(Data records)
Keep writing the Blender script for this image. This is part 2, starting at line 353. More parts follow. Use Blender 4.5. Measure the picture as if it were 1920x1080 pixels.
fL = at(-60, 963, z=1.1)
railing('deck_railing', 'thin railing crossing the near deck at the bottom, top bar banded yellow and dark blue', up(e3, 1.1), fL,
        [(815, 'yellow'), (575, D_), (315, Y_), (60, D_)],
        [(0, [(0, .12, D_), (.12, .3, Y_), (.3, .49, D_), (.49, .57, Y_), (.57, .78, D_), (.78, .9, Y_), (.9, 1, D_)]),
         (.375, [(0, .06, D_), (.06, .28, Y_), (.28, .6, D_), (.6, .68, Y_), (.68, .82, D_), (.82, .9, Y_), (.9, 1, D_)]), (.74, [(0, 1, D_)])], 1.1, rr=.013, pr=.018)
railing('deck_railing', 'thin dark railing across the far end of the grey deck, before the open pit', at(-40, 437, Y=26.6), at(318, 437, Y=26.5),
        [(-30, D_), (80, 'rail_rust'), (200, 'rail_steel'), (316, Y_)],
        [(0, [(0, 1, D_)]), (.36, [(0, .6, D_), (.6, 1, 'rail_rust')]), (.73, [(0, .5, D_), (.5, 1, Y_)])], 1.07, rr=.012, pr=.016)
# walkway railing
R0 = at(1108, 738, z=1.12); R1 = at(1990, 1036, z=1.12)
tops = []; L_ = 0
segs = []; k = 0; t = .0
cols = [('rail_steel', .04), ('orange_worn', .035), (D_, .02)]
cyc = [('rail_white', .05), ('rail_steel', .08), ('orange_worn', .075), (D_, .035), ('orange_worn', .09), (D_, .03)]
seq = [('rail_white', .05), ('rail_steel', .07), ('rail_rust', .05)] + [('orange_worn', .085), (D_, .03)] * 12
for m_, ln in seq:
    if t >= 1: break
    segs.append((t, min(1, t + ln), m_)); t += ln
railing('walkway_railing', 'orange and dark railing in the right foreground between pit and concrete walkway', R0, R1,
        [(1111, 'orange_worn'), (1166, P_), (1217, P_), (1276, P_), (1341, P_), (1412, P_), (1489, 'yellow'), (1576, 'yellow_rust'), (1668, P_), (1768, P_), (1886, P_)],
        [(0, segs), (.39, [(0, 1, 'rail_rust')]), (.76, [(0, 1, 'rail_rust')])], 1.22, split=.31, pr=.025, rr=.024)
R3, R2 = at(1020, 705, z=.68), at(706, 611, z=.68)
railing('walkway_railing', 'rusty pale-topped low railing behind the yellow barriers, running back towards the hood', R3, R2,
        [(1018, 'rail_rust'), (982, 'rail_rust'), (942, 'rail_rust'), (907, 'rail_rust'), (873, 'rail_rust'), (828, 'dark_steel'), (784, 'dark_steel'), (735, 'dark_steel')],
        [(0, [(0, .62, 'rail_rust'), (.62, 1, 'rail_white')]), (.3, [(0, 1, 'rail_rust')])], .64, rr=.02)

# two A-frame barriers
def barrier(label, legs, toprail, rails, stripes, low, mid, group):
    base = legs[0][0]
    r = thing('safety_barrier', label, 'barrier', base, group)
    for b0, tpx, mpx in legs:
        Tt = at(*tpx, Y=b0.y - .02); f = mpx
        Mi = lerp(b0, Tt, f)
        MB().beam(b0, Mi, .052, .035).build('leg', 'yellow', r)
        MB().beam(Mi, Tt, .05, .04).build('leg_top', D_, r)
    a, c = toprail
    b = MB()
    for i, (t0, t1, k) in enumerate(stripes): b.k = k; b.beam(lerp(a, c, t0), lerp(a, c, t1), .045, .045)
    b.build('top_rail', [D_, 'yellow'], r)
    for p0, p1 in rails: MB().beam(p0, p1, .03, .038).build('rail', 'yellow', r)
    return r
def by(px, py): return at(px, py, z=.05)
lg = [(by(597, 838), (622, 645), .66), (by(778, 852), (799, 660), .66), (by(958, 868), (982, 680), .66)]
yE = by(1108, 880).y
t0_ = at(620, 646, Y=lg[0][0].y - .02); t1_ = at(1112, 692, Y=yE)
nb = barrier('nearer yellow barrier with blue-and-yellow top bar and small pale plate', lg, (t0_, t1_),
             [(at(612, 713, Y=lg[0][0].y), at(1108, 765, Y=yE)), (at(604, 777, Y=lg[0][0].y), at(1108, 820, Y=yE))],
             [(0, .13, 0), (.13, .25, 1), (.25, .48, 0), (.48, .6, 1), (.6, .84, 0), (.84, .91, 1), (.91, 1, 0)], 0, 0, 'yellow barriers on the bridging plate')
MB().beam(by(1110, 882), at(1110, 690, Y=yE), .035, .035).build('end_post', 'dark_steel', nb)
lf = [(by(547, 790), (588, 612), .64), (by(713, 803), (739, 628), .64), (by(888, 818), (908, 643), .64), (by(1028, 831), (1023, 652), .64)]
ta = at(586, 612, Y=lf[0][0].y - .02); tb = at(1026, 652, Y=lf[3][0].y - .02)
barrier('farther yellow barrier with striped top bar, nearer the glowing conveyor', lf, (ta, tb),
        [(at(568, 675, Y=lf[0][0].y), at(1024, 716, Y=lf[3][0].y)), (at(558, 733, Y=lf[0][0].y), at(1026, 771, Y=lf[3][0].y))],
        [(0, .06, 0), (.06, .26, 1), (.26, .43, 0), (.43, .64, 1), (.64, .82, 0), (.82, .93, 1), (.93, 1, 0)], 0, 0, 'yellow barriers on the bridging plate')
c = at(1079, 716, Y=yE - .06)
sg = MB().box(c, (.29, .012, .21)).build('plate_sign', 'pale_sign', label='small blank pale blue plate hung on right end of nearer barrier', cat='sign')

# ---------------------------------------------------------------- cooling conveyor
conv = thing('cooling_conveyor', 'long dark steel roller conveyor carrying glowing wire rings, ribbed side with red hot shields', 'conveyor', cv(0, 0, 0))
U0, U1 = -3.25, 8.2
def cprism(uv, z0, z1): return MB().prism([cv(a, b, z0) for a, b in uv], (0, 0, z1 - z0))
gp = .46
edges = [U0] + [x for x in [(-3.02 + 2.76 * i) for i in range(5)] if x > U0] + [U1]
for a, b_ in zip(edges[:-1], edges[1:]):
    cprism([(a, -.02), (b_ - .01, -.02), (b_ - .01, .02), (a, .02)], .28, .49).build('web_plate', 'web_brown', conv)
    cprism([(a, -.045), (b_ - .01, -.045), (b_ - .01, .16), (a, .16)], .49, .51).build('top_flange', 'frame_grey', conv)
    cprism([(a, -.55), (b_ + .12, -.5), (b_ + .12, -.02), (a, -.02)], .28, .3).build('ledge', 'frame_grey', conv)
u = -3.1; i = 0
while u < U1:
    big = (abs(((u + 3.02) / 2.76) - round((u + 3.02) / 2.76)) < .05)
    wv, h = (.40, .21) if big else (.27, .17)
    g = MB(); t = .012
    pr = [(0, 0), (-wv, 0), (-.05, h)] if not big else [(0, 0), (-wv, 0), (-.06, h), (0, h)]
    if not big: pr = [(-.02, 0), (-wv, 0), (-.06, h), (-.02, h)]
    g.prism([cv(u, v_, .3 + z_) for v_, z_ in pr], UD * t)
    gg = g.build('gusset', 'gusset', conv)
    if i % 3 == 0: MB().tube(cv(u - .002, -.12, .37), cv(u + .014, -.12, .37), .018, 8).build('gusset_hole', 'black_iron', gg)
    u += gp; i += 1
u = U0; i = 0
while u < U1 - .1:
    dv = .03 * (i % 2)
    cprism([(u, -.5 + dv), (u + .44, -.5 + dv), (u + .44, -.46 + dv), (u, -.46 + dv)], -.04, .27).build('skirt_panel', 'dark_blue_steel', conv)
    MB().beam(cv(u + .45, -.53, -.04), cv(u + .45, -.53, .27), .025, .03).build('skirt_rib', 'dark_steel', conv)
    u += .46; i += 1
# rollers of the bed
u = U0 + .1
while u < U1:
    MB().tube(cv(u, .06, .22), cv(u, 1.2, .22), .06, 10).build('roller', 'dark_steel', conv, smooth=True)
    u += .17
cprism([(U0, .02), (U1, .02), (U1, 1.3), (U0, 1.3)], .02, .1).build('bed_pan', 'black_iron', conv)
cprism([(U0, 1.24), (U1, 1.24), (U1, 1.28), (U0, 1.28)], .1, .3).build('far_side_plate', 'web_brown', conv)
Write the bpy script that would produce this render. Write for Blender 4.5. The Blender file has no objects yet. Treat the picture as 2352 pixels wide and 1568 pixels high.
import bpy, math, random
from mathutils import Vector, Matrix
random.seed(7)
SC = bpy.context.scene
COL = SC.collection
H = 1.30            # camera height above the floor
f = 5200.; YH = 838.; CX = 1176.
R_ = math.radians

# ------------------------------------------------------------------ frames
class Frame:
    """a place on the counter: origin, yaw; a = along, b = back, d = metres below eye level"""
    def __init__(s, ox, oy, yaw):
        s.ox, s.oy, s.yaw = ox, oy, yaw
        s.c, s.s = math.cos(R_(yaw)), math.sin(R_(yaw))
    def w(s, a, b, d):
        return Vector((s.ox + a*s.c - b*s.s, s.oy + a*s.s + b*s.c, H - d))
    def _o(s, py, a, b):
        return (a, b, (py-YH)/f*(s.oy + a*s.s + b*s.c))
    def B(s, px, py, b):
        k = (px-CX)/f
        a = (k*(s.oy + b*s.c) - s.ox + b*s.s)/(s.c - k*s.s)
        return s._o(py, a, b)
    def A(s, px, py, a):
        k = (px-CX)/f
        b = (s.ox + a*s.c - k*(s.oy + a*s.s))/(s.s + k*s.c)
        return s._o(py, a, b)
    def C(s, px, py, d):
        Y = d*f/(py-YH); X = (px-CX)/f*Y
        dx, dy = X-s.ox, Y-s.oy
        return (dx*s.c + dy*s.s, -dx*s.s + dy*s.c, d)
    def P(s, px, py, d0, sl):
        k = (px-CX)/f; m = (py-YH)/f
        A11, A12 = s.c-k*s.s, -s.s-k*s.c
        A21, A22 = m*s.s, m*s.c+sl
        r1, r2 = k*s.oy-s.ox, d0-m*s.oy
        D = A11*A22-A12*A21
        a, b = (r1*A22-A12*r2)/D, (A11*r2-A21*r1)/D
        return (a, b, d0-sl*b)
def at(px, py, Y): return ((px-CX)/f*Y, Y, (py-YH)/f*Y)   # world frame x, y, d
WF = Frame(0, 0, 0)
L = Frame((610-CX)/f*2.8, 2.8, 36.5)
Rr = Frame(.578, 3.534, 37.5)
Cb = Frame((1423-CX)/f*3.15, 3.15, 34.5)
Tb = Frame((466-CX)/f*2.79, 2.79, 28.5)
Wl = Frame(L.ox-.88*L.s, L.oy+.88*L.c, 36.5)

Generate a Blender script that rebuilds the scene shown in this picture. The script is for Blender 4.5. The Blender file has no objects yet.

PROBLEM STATEMENT: Write out exactly the lines of the entries above that run from the line containing "Write the bpy" through the last line, including both.

CORRECT RESULT:
Write the bpy script that would produce this render. Write for Blender 4.5. The Blender file has no objects yet. Treat the picture as 2352 pixels wide and 1568 pixels high.
import bpy, math, random
from mathutils import Vector, Matrix
random.seed(7)
SC = bpy.context.scene
COL = SC.collection
H = 1.30            # camera height above the floor
f = 5200.; YH = 838.; CX = 1176.
R_ = math.radians

# ------------------------------------------------------------------ frames
class Frame:
    """a place on the counter: origin, yaw; a = along, b = back, d = metres below eye level"""
    def __init__(s, ox, oy, yaw):
        s.ox, s.oy, s.yaw = ox, oy, yaw
        s.c, s.s = math.cos(R_(yaw)), math.sin(R_(yaw))
    def w(s, a, b, d):
        return Vector((s.ox + a*s.c - b*s.s, s.oy + a*s.s + b*s.c, H - d))
    def _o(s, py, a, b):
        return (a, b, (py-YH)/f*(s.oy + a*s.s + b*s.c))
    def B(s, px, py, b):
        k = (px-CX)/f
        a = (k*(s.oy + b*s.c) - s.ox + b*s.s)/(s.c - k*s.s)
        return s._o(py, a, b)
    def A(s, px, py, a):
        k = (px-CX)/f
        b = (s.ox + a*s.c - k*(s.oy + a*s.s))/(s.s + k*s.c)
        return s._o(py, a, b)
    def C(s, px, py, d):
        Y = d*f/(py-YH); X = (px-CX)/f*Y
        dx, dy = X-s.ox, Y-s.oy
        return (dx*s.c + dy*s.s, -dx*s.s + dy*s.c, d)
    def P(s, px, py, d0, sl):
        k = (px-CX)/f; m = (py-YH)/f
        A11, A12 = s.c-k*s.s, -s.s-k*s.c
        A21, A22 = m*s.s, m*s.c+sl
        r1, r2 = k*s.oy-s.ox, d0-m*s.oy
        D = A11*A22-A12*A21
        a, b = (r1*A22-A12*r2)/D, (A11*r2-A21*r1)/D
        return (a, b, d0-sl*b)
def at(px, py, Y): return ((px-CX)/f*Y, Y, (py-YH)/f*Y)   # world frame x, y, d
WF = Frame(0, 0, 0)
L = Frame((610-CX)/f*2.8, 2.8, 36.5)
Rr = Frame(.578, 3.534, 37.5)
Cb = Frame((1423-CX)/f*3.15, 3.15, 34.5)
Tb = Frame((466-CX)/f*2.79, 2.79, 28.5)
Wl = Frame(L.ox-.88*L.s, L.oy+.88*L.c, 36.5)

Generate a Blender script that rebuilds the scene shown in this picture. The script is for Blender 4.5. The Blender file has no objects yet.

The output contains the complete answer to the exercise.